おすすめの理由 同じ役員がそのまま再任されることから、役員自体入れ替えが発生せず、申請書の記載内容が定型的で作りやすいからです。
重任とは任期切れになって退任することになる役員が、再び再任されることをいいます。
3 法務局の管轄が変わらない本店移転登記。
おすすめの理由 作成する申請書が新提出する申請書が1通で済むからです。
申請書に添付する書類も、取締役会議事録または取締役の決定書だけで良いからです。
なお、会社の所在地ごとに法務局の管轄も決まっています。
※法務局の管轄が変わる本店移転登記の場合
会社が本店移転(会社の住所を変更する登記)するときに、他の法務局へ移転するときは、新・旧管轄の法務局分として申請書が2枚になります。
移転先の会社所在地を管轄する法務局には、会社実印の届出も必要になりますため、手続きが若干複雑になります。
自信がある方はチャレンジしてみても良いと思います。
不動産登記
所有者の住所変更登記
おすすめの理由 申請書の添付書類が住民票で済む場合がほとんどだからです。
たとえば、住宅ローンを完済して抵当権抹消登記をするとき、不動産登記簿に記載された所有者の住所が現住所と違うときは、住所変更登記を合わせてする必要があります。
どうせすることになるなら、お引っ越ししたときに不動産の登記の方もやっておこう、ということです。
上記以外の登記について
上記のとおり、おすすめの登記を述べましたが、法務局のホームページには、これ以外の登記申請書のひな形がいっぱいありますので、これも自分でできるのじゃないかと思われる方がいらっしゃるかもしれません。
ただし、次の理由からそれほどお勧めはしていません。
申請書はありますが、その申請書につける書類が多くなる登記が多いためです。
それであえておすすめしていません。
ネットで詳しく調べたり、法務局の登記相談を受ける回数やそのための時間がかかるかもしれませんが、手間と時間がかけられる人はチャレンジしてみてください。
オンライン申請を自分ですることについて
法務局のホームページをご覧いただくと、オンライン申請がおすすめされていますが、私はお勧めしていません。
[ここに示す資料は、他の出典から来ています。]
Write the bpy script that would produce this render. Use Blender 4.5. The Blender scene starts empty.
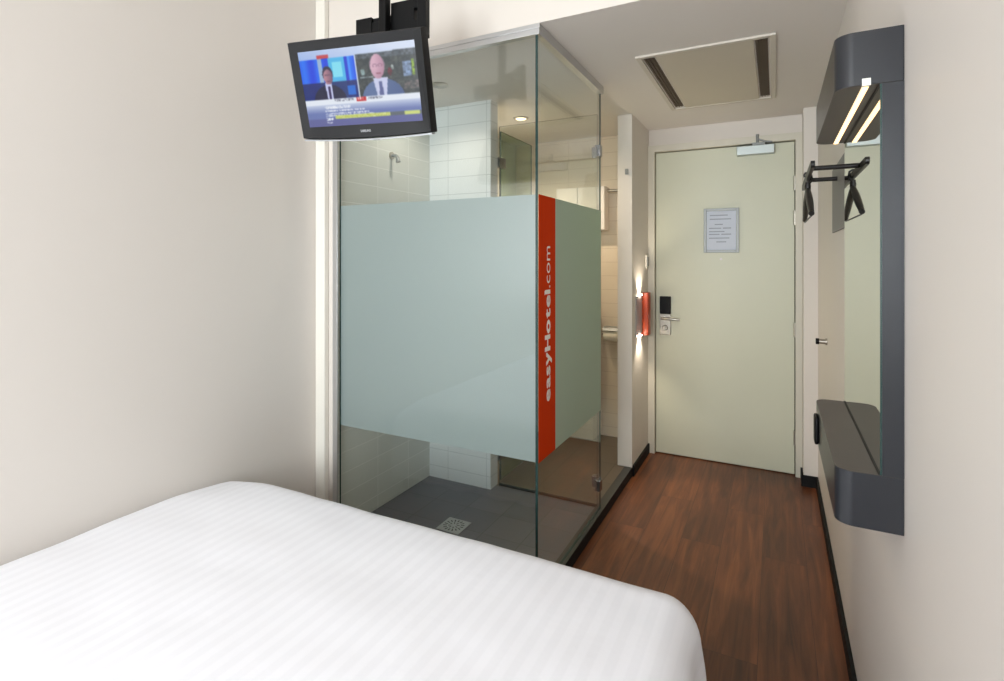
import bpy, bmesh, math, random
from mathutils import Vector, Matrix, Euler, noise
random.seed(7)
scene = bpy.context.scene
col = scene.collection

# ------------------------------------------------------------------ colours
def s2l(c):
    c = c/255.0
    return c/12.92 if c <= .04045 else ((c+.055)/1.055)**2.4
def rgb(r, g, b): return (s2l(r), s2l(g), s2l(b), 1.0)

# ------------------------------------------------------------------ materials
def newmat(name):
    m = bpy.data.materials.new(name); m.use_nodes = True
    nt = m.node_tree
    for n in list(nt.nodes): nt.nodes.remove(n)
    out = nt.nodes.new('ShaderNodeOutputMaterial')
    return m, nt, out
def N(nt, t, **kw):
    n = nt.nodes.new(t)
    for k, v in kw.items():
        if k.startswith('i_'): n.inputs[k[2:].replace('_', ' ')].default_value = v
        else: setattr(n, k, v)
    return n
def L(nt, a, b): nt.links.new(a, b)

def pmat(name, color, rough=.5, metal=0., var=.04, scale=6., bump=0., bscale=80., coat=0., spec=.5):
    m, nt, out = newmat(name)
    p = N(nt, 'ShaderNodeBsdfPrincipled')
    p.inputs['Roughness'].default_value = rough; p.inputs['Metallic'].default_value = metal
    p.inputs['Coat Weight'].default_value = coat
    p.inputs['Specular IOR Level'].default_value = spec
    tc = N(nt, 'ShaderNodeTexCoord')
    nz = N(nt, 'ShaderNodeTexNoise'); nz.inputs['Scale'].default_value = scale; nz.inputs['Detail'].default_value = 4
    L(nt, tc.outputs['Object'], nz.inputs['Vector'])
    mr = N(nt, 'ShaderNodeMapRange'); mr.inputs['To Min'].default_value = 1-var; mr.inputs['To Max'].default_value = 1+var
    L(nt, nz.outputs['Fac'], mr.inputs['Value'])
    mx = N(nt, 'ShaderNodeVectorMath', operation='SCALE'); mx.inputs[0].default_value = color[:3]
    L(nt, mr.outputs['Result'], mx.inputs['Scale'])
    L(nt, mx.outputs['Vector'], p.inputs['Base Color'])
    if bump:
        nb = N(nt, 'ShaderNodeTexNoise'); nb.inputs['Scale'].default_value = bscale; nb.inputs['Detail'].default_value = 3
        L(nt, tc.outputs['Object'], nb.inputs['Vector'])
        b = N(nt, 'ShaderNodeBump'); b.inputs['Strength'].default_value = bump; b.inputs['Distance'].default_value = .002
        L(nt, nb.outputs['Fac'], b.inputs['Height']); L(nt, b.outputs['Normal'], p.inputs['Normal'])
    L(nt, p.outputs[0], out.inputs[0])
    return m

def emat(name, color, strength):
    m, nt, out = newmat(name)
    e = N(nt, 'ShaderNodeEmission'); e.inputs[0].default_value = color; e.inputs[1].default_value = strength
    L(nt, e.outputs[0], out.inputs[0]); return m

def tilemat(name, c1, c2, grout, bw, rh, axes, off=(0, 0), mortar=.002, rough=.25, bump=.35):
    """stack-bonded tiles; axes says which object coordinates run along and up the wall"""
    m, nt, out = newmat(name)
    p = N(nt, 'ShaderNodeBsdfPrincipled'); p.inputs['Roughness'].default_value = rough
    tc = N(nt, 'ShaderNodeTexCoord'); sp = N(nt, 'ShaderNodeSeparateXYZ'); L(nt, tc.outputs['Object'], sp.inputs[0])
    cb = N(nt, 'ShaderNodeCombineXYZ')
    for i in (0, 1):
        a = N(nt, 'ShaderNodeMath', operation='ADD'); a.inputs[1].default_value = off[i]
        L(nt, sp.outputs[axes[i]], a.inputs[0]); L(nt, a.outputs[0], cb.inputs[i])
    b = N(nt, 'ShaderNodeTexBrick'); b.offset = 0; b.squash = 1
    b.inputs['Color1'].default_value = c1; b.inputs['Color2'].default_value = c2; b.inputs['Mortar'].default_value = grout
    b.inputs['Scale'].default_value = 1; b.inputs['Mortar Size'].default_value = mortar; b.inputs['Mortar Smooth'].default_value = .1
    b.inputs['Brick Width'].default_value = bw; b.inputs['Row Height'].default_value = rh; b.inputs['Bias'].default_value = 0
    L(nt, cb.outputs[0], b.inputs['Vector']); L(nt, b.outputs['Color'], p.inputs['Base Color'])
    iv = N(nt, 'ShaderNodeMath', operation='SUBTRACT'); iv.inputs[0].default_value = 1; L(nt, b.outputs['Fac'], iv.inputs[1])
    bp = N(nt, 'ShaderNodeBump'); bp.inputs['Strength'].default_value = bump; bp.inputs['Distance'].default_value = .002
    L(nt, iv.outputs[0], bp.inputs['Height']); L(nt, bp.outputs['Normal'], p.inputs['Normal'])
    L(nt, p.outputs[0], out.inputs[0]); return m

def woodfloor():
    m, nt, out = newmat('walnut_planks')
    p = N(nt, 'ShaderNodeBsdfPrincipled')
    tc = N(nt, 'ShaderNodeTexCoord'); sp = N(nt, 'ShaderNodeSeparateXYZ'); L(nt, tc.outputs['Object'], sp.inputs[0])
    cb = N(nt, 'ShaderNodeCombineXYZ'); L(nt, sp.outputs['Y'], cb.inputs[0]); L(nt, sp.outputs['X'], cb.inputs[1])
    mp = N(nt, 'ShaderNodeMapping'); mp.inputs['Location'].default_value = (.35, .055, 0); L(nt, cb.outputs[0], mp.inputs[0])
    b = N(nt, 'ShaderNodeTexBrick'); b.offset = .37
    b.inputs['Color1'].default_value = (.25, .25, .25, 1); b.inputs['Color2'].default_value = (.9, .9, .9, 1); b.inputs['Mortar'].default_value = (0, 0, 0, 1)
    b.inputs['Scale'].default_value = 1; b.inputs['Mortar Size'].default_value = .0009; b.inputs['Mortar Smooth'].default_value = .2
    b.inputs['Brick Width'].default_value = 1.15; b.inputs['Row Height'].default_value = .175
    L(nt, mp.outputs[0], b.inputs['Vector'])
    # grain stretched along the planks, shifted from plank to plank
    sh = N(nt, 'ShaderNodeVectorMath', operation='SCALE'); sh.inputs['Scale'].default_value = 7; L(nt, b.outputs['Color'], sh.inputs[0])
    ad = N(nt, 'ShaderNodeVectorMath', operation='ADD'); L(nt, tc.outputs['Object'], ad.inputs[0]); L(nt, sh.outputs[0], ad.inputs[1])
    m2 = N(nt, 'ShaderNodeMapping'); m2.inputs['Scale'].default_value = (34, 2.2, 1); L(nt, ad.outputs[0], m2.inputs[0])
    g = N(nt, 'ShaderNodeTexNoise'); g.inputs['Scale'].default_value = 1.; g.inputs['Detail'].default_value = 6; g.inputs['Roughness'].default_value = .62; g.inputs['Distortion'].default_value = .6
    L(nt, m2.outputs[0], g.inputs['Vector'])
    m3 = N(nt, 'ShaderNodeMapping'); m3.inputs['Scale'].default_value = (6, 1.3, 1); L(nt, ad.outputs[0], m3.inputs[0])
    g2 = N(nt, 'ShaderNodeTexNoise'); g2.inputs['Scale'].default_value = 1.; g2.inputs['Detail'].default_value = 3; L(nt, m3.outputs[0], g2.inputs['Vector'])
    r = N(nt, 'ShaderNodeValToRGB'); e = r.color_ramp.elements
    e[0].position = .38; e[0].color = rgb(62, 33, 19); e[1].position = .80; e[1].color = rgb(154, 92, 53)
    mid = r.color_ramp.elements.new(.58); mid.color = rgb(110, 62, 34)
    a = N(nt, 'ShaderNodeMath', operation='MULTIPLY'); a.inputs[1].default_value = .60; L(nt, g.outputs['Fac'], a.inputs[0])
    a2 = N(nt, 'ShaderNodeMath', operation='MULTIPLY_ADD'); a2.inputs[1].default_value = .36; L(nt, g2.outputs['Fac'], a2.inputs[0]); L(nt, a.outputs[0], a2.inputs[2])
    a3 = N(nt, 'ShaderNodeMath', operation='MULTIPLY_ADD'); a3.inputs[1].default_value = .17; L(nt, b.outputs['Color'], a3.inputs[0]); L(nt, a2.outputs[0], a3.inputs[2])
    L(nt, a3.outputs[0], r.inputs[0])
    mx = N(nt, 'ShaderNodeMix', data_type='RGBA'); L(nt, b.outputs['Fac'], mx.inputs['Factor'])
    L(nt, r.outputs[0], mx.inputs['A']); mx.inputs['B'].default_value = rgb(58, 32, 20)
    L(nt, mx.outputs['Result'], p.inputs['Base Color'])
    p.inputs['Roughness'].default_value = .38
    bp = N(nt, 'ShaderNodeBump'); bp.inputs['Strength'].default_value = .12; bp.inputs['Distance'].default_value = .001
    L(nt, g.outputs['Fac'], bp.inputs['Height']); L(nt, bp.outputs['Normal'], p.inputs['Normal'])
    L(nt, p.outputs[0], out.inputs[0]); return m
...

オンライン申請を使うことができば、確かに法務局に行く必要はなくなりますが、これを使用できるようになるまでの手間が大変なのです。
オンライン申請用ソフトのダウンロードと、その使い方を理解するための時間的コストがかかります。
法務局が用意したオンライン申請の方法を説明したマニュアルが、全く親切設計ではありません。
さらに、会社が申請人になる場合、オンライン申請の申請書に電子署名をするのですが、前もって、法務局から法人用の電子証明書の取得も必要になります。
登記申請を書面でする方法、窓口で提出する方法の他に郵送申請という方法もありますので、法務局窓口に行けない方は郵送申請をした方が良いと思います。
まとめ
最後にまとめたいと思います。
- 電話相談で自分がするべき登記を特定する
- 申請書は法務局ホームページの申請書のページでダウンロード
- パソコンで記入した後に、法務局の相談窓口に予約してから訪問して相談を受ける
- 相談内容を受けて書類を修正して登記申請する
ありがとうございました
今回は、司法書士に頼らずに自分だけで登記をする方法について、ポイントを絞って解説いたしました。
最後までご覧いただきましてありがとうございました。